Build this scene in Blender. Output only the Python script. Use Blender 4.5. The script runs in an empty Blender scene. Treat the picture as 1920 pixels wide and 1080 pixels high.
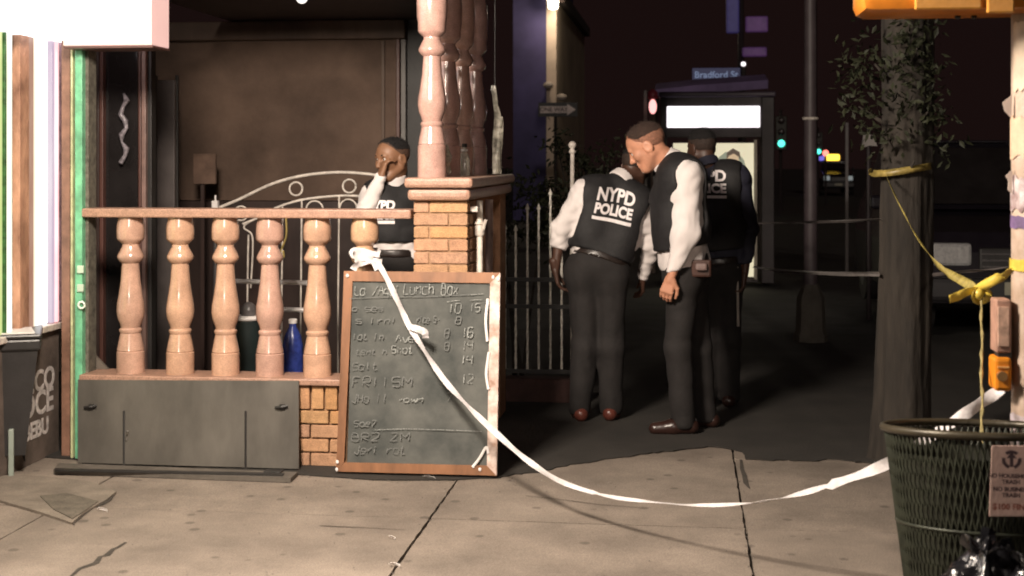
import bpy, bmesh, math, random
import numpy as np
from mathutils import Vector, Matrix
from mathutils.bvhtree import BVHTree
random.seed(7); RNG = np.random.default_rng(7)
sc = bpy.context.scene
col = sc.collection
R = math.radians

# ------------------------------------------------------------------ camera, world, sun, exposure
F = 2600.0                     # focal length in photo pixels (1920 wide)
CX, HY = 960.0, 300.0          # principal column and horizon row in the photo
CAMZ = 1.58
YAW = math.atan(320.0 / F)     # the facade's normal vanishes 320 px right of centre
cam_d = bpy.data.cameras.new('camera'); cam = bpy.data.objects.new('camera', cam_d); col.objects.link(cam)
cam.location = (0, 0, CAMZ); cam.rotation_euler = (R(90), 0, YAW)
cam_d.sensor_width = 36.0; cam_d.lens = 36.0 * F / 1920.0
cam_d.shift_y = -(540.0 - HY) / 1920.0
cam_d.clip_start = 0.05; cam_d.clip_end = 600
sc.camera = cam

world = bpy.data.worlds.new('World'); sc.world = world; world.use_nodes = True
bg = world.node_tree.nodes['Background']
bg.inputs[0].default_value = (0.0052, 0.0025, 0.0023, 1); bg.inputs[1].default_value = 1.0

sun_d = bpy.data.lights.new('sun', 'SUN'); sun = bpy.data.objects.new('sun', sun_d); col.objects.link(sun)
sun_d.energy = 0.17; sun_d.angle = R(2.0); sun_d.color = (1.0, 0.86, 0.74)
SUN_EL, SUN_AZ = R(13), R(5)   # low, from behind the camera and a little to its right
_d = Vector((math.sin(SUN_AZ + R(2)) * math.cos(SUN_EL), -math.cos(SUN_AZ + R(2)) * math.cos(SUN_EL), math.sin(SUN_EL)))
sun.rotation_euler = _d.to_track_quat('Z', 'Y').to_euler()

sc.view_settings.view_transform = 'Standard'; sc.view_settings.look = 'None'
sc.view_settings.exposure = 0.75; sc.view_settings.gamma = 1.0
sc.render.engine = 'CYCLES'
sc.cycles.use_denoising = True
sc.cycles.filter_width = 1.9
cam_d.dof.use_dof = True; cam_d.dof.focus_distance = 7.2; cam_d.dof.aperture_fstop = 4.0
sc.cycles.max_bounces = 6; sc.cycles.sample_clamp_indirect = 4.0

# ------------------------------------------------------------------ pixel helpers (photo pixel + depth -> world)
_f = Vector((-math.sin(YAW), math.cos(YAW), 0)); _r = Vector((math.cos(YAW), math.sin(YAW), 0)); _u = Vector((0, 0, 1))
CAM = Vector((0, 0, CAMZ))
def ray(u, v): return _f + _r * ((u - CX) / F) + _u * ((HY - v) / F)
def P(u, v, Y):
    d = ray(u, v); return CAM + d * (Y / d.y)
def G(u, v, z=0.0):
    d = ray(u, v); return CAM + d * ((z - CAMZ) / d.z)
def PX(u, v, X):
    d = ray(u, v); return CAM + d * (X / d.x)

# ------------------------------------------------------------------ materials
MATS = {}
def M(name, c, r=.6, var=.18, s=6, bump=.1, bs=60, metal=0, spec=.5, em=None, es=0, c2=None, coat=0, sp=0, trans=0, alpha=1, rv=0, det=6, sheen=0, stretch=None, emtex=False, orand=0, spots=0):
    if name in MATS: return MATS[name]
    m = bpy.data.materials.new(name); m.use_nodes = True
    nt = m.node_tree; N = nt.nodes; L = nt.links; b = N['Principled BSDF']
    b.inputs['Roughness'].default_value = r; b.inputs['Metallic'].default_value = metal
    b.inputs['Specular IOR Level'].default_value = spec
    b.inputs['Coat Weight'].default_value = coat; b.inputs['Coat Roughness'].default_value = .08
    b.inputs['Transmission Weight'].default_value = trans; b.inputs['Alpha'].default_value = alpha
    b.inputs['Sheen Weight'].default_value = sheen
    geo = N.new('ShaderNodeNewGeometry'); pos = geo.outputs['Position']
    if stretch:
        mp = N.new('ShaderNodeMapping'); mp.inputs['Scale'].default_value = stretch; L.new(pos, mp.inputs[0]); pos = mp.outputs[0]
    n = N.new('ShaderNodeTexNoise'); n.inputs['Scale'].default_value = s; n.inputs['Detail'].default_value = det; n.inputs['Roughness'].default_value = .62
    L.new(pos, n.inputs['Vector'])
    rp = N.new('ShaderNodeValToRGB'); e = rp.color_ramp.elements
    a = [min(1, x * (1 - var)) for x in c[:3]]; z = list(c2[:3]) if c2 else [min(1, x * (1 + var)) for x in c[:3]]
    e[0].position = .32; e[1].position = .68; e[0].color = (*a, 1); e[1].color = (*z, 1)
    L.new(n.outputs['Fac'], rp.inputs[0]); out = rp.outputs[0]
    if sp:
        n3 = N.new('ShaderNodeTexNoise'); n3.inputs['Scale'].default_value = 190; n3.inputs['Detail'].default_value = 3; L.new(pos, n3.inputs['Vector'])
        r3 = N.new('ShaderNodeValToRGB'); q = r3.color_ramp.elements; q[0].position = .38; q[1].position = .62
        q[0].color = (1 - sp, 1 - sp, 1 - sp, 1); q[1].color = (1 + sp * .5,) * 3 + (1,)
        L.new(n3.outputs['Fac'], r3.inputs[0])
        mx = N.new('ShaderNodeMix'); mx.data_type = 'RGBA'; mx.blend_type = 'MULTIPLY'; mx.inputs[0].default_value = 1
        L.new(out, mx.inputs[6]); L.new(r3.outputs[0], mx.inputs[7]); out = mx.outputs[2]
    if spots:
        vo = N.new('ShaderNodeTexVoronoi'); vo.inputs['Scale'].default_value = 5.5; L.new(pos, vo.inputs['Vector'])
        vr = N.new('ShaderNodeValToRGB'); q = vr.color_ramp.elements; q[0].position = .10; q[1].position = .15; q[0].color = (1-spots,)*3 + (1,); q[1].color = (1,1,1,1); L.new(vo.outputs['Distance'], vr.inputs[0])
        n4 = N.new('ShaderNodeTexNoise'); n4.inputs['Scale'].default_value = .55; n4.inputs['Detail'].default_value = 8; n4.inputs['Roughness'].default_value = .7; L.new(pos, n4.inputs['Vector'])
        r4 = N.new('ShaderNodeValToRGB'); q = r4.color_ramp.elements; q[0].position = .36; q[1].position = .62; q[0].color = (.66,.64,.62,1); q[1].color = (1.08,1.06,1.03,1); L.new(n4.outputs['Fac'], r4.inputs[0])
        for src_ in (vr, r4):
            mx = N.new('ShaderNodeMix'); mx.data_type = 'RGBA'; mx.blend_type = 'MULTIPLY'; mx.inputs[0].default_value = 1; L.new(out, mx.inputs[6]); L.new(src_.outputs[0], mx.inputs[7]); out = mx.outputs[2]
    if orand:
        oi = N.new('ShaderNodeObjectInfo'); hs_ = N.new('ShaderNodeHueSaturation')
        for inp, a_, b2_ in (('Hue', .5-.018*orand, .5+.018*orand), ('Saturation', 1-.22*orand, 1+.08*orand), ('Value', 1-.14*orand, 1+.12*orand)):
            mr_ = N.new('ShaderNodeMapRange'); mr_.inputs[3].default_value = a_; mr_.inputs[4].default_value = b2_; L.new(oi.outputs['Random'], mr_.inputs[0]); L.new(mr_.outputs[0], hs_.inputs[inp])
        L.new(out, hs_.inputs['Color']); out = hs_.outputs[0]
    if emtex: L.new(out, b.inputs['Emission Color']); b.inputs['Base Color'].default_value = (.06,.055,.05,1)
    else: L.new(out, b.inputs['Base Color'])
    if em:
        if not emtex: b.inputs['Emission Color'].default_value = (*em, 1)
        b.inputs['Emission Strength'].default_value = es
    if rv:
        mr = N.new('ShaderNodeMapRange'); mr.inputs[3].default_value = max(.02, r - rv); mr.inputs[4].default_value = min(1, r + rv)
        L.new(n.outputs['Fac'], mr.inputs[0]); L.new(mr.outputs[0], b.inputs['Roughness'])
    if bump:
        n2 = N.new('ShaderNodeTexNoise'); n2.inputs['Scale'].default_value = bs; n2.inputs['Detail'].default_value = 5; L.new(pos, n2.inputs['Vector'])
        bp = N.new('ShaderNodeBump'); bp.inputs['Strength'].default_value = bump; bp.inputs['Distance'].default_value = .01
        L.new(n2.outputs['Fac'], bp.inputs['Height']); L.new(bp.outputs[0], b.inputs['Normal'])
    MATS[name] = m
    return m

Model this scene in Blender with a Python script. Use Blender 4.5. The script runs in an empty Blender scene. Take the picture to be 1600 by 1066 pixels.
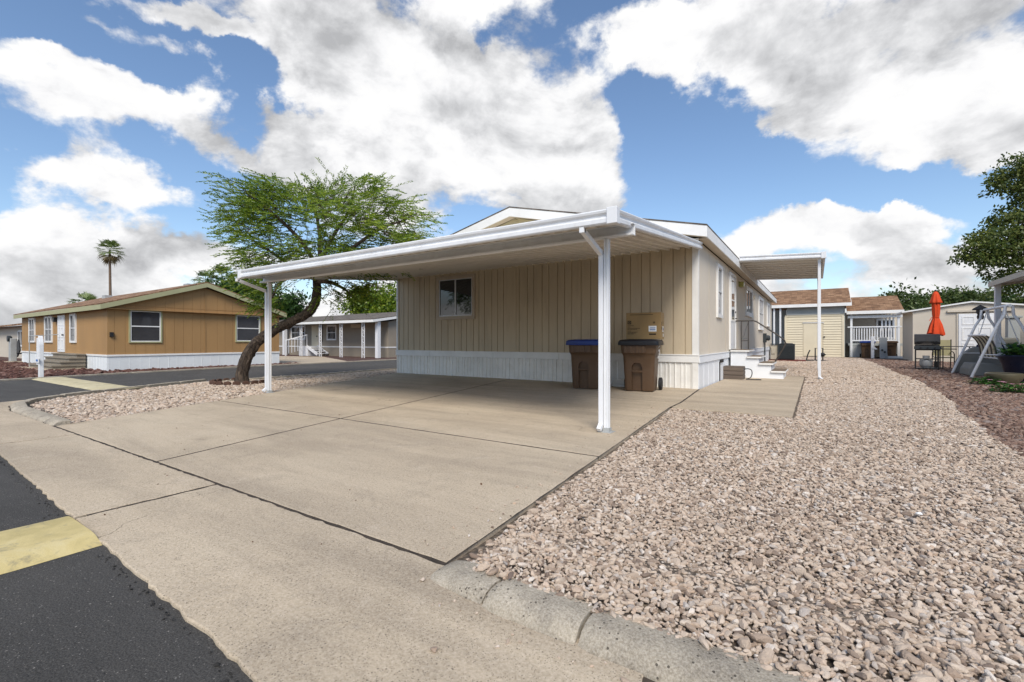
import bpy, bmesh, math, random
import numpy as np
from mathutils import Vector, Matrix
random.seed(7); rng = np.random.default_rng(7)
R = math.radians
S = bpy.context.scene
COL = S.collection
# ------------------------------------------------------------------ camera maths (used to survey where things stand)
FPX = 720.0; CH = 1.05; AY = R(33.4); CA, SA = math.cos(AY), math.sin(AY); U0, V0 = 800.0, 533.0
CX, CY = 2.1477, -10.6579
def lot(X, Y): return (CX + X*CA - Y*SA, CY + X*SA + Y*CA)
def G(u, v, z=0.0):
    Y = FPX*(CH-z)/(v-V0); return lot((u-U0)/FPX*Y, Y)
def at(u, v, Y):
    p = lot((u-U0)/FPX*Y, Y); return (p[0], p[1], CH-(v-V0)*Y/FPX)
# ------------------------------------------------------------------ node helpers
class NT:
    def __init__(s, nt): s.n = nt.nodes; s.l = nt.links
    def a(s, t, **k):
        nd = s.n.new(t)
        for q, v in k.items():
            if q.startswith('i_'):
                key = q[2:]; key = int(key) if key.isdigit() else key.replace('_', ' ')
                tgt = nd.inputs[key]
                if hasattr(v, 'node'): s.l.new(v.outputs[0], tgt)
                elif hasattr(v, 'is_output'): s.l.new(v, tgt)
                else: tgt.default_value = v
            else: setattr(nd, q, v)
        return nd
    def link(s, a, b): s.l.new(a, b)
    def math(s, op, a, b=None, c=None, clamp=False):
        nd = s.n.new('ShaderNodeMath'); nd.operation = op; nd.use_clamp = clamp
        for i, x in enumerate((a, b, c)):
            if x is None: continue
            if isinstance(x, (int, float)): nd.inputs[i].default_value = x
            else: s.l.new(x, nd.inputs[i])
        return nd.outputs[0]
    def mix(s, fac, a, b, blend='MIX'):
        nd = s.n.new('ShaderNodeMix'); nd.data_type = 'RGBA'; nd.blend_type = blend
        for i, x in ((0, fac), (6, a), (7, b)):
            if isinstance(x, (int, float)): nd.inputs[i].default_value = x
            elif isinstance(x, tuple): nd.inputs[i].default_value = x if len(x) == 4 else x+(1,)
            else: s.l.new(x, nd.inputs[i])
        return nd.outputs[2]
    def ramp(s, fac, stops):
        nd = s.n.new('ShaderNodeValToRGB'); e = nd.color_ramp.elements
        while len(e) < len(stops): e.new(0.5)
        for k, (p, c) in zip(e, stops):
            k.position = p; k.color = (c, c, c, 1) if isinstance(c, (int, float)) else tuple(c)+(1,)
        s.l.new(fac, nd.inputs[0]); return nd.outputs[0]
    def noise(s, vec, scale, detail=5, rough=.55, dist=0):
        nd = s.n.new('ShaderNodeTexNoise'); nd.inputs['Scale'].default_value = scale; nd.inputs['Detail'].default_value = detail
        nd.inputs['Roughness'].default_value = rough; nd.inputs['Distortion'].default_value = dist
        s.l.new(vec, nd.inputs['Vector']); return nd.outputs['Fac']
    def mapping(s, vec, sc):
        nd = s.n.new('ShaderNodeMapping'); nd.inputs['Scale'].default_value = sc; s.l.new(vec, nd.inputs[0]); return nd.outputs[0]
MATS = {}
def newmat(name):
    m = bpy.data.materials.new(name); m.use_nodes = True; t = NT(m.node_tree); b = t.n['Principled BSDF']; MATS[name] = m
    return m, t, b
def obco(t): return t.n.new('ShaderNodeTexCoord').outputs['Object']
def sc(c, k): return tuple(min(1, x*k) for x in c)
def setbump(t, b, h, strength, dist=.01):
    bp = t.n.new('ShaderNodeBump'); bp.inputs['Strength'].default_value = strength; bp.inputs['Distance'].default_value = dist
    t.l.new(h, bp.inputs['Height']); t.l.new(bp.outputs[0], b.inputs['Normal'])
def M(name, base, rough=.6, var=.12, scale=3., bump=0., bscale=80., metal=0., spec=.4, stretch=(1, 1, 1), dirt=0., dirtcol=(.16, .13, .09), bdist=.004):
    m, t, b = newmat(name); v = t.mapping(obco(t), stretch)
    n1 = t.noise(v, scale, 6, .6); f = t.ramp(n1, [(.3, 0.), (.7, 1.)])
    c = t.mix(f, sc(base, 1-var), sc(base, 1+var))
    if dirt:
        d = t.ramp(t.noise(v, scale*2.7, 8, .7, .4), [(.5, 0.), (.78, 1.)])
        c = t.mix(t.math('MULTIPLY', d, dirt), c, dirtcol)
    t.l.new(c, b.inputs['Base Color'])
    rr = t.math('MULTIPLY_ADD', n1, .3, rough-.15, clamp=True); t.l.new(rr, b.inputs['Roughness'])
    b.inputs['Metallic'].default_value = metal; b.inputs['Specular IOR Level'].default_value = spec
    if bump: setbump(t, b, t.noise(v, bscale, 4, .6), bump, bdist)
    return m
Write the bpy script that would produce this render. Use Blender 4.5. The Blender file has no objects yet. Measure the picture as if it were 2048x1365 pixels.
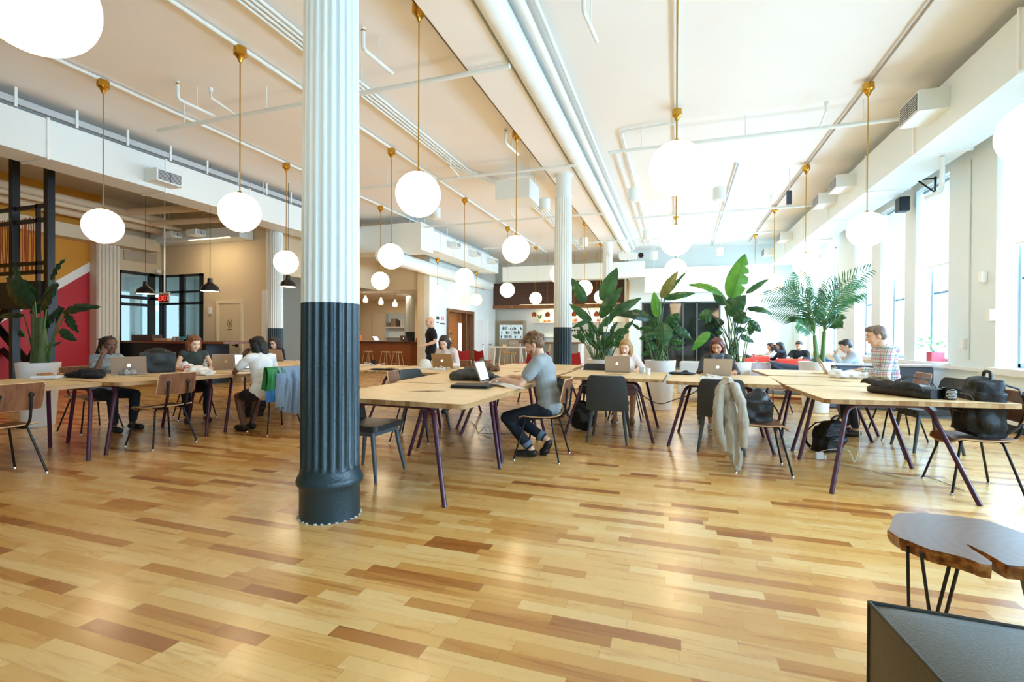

OBJECTIVE
Pull out each line of the records holding the string "Python".

WORKED SOLUTION
Build this scene in Blender. Output only the Python script. Use Blender 4.5. The script runs in an empty Blender scene. Treat the picture as 1920 pixels wide and 1080 pixels high.
Model this scene in Blender with a Python script. Use Blender 4.5. The script runs in an empty Blender scene. Take the picture to be 1600 by 1066 pixels.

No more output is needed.